The Rotterdam Cultural Plan Advisory Committee 2025-2028 assesses the artistic and substantive quality as excellent. According to the committee, the powerful application of the International Architecture Biennale Rotterdam (IABR) is ambitious, substantive, extensive, and well-structured, with a clear and urgent positioning of the IABR. The committee also highlights the value for the city, residents, and discipline, and appreciates the collaboration with various partners, both locally, nationally, and internationally, across different domains. These collaborations are sustainable, with research projects set up for multiple years. The committee recognizes the innovative nature of the IABR primarily in the way and with whom the chosen themes are addressed and the interactive nature of many events. This innovative program creation leads to innovative outcomes.

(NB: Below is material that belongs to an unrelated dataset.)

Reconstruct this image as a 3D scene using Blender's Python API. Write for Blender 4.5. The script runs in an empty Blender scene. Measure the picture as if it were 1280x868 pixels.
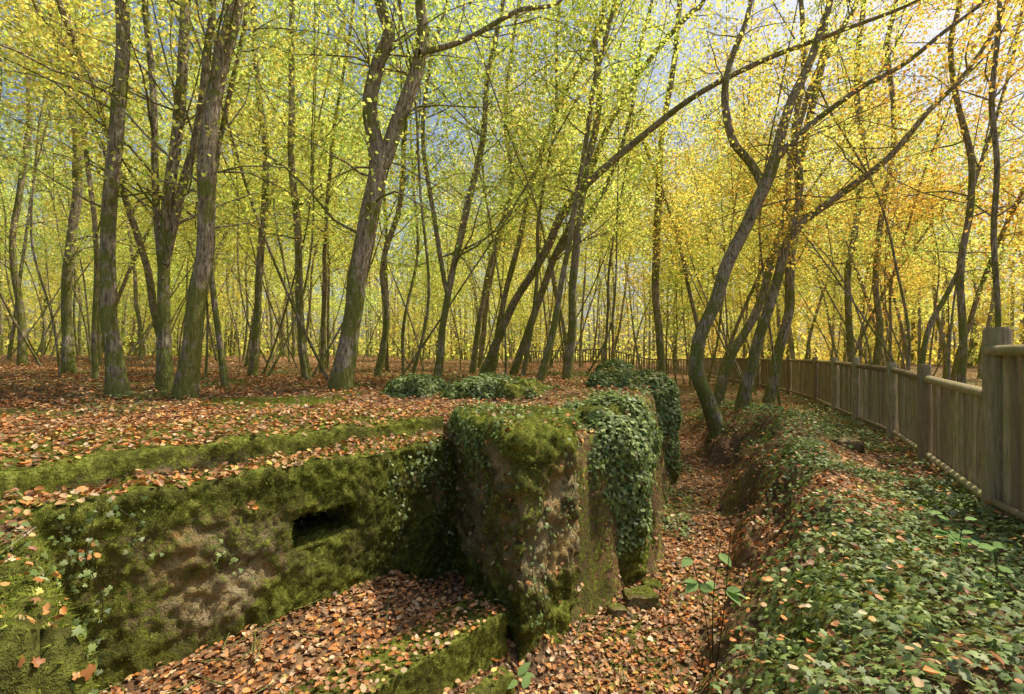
import bpy, bmesh, math, numpy as np
from mathutils import Vector
rng=np.random.default_rng(7)
scene=bpy.context.scene
F=600.0
def U(u,v,Y): return np.array([(u-640)/F*Y, Y, -(v-445)/F*Y])
# ---------------------------------------------------------------- noise
def _h(ix,iy,iz):
    ix=ix.astype(np.uint32);iy=iy.astype(np.uint32);iz=iz.astype(np.uint32)
    n=ix*np.uint32(374761393)+iy*np.uint32(668265263)+iz*np.uint32(2246822519)
    n=(n^(n>>np.uint32(13)))*np.uint32(1274126177)
    n=n^(n>>np.uint32(16))
    return n.astype(np.float64)/4294967295.0
def vn(p):
    p=np.asarray(p,float)+1000.0
    i=np.floor(p).astype(np.int64); f=p-i; f=f*f*(3-2*f)
    x,y,z=i[:,0],i[:,1],i[:,2]
    r=0
    for a in (0,1):
        for b in (0,1):
            for c in (0,1):
                w=(f[:,0] if a else 1-f[:,0])*(f[:,1] if b else 1-f[:,1])*(f[:,2] if c else 1-f[:,2])
                r=r+w*_h(x+a,y+b,z+c)
    return r
def fbm(p,s=1.0,o=4):
    p=np.asarray(p,float)*s; r=0;a=.5;t=0
    for k in range(o):
        r=r+a*vn(p+k*17.3); t+=a; a*=.5; p=p*2.03
    return r/t
def fbm2(x,y,s=1.0,o=4,off=0.0):
    x=np.asarray(x,float).ravel();y=np.asarray(y,float).ravel()
    return fbm(np.stack([x,y,np.full_like(x,off+.37)],1),s,o)
def ss(x,a,b):
    t=np.clip((x-a)/(b-a),0,1); return t*t*(3-2*t)
# ---------------------------------------------------------------- mesh building
class MB:
    def __init__(s): s.v=[];s.f=[];s.c=[];s.n=0
    def add(s,v,f,c=None):
        v=np.asarray(v,float).reshape(-1,3); f=np.asarray(f,int)
        s.v.append(v); s.f.append(f+s.n); s.n+=len(v)
        if c is not None: s.c.append(np.broadcast_to(c,(len(v),3)))
def make_mesh(name,mb,origin=(0,0,0),smooth=True):
    me=bpy.data.meshes.new(name)
    v=np.concatenate(mb.v)-np.asarray(origin)
    me.vertices.add(len(v)); me.vertices.foreach_set('co',v.astype(np.float32).ravel())
    loops=np.concatenate([f.ravel() for f in mb.f])
    tot=np.concatenate([np.full(len(f),f.shape[1]) for f in mb.f])
    st=np.concatenate([[0],np.cumsum(tot)[:-1]])
    me.loops.add(len(loops)); me.loops.foreach_set('vertex_index',loops.astype(np.int32))
    me.polygons.add(len(tot)); me.polygons.foreach_set('loop_start',st.astype(np.int32))
    me.polygons.foreach_set('use_smooth',np.full(len(tot),smooth))
    me.update(calc_edges=True)
    if mb.c:
        c=np.concatenate(mb.c); a=me.color_attributes.new('Col','FLOAT_COLOR','POINT')
        a.data.foreach_set('color',np.concatenate([c,np.ones((len(c),1))],1).astype(np.float32).ravel())
    me.validate()
    return me
def mkobj(name,me,mat=None,loc=(0,0,0),parent=None,label=None,cat=None,kind=None,group=None):
    o=bpy.data.objects.new(name,me)
    scene.collection.objects.link(o); o.location=tuple(loc)
    if parent is not None: o.parent=parent
    if mat is not None and me is not None and not me.materials: me.materials.append(mat)
    if label: o['label']=label
    if cat: o['category']=cat
    if kind: o['kind']=kind
    if group: o['group']=group
    return o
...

For the Design category, the Council for Culture emphasizes that the core activities of institutions should contribute to a pluralistic, broad (inter)disciplinary offering. In this category, the IABR is recognized for its diverse exhibitions of (inter)national offerings at various locations in its home city (Rotterdam) and for organizing debates, workshops, and publications to promote knowledge exchange among professionals and inform the general public.
IABR 2025-2028: Systems of Support
The IABR aims to make an impact on three levels with its activities: international cooperation and knowledge exchange, nationally applied design research with concrete results for spatial policy, and locally anchoring and connecting with urban partners and the population of Rotterdam. Two interconnected planetary issues are central: the climate crisis with its spatial consequences and the historically grown (social) inequality and exclusion of economically, geographically, ethnically, or gender-vulnerable groups.
Successful programs will continue in 2025-2028, such as the research and talent development program Agents of Change, the platform for showcasing (Dutch) design power Ministry of Make!, and the long-term research in the diverse Rotterdam neighborhood Boschpolder-Tussendijk on the energy transition as a catalyst for emancipated citizenship. The IABR works with its studios alongside governments and other stakeholders on societal challenges. Two long-term research programs, the results of which will be presented in the biennial editions of 2026 and 2028, are:
- Augmenting Architecture (working title) – focusing on our increasing digital data usage and its effects on space, architecture, and landscape, as well as their ecological and socio-economic impact.
- Tracing Trade (working title) – examining visible and invisible infrastructures that influence the future of work, production, and distribution during a reorientation on a local, regional, and continental circular urban economy.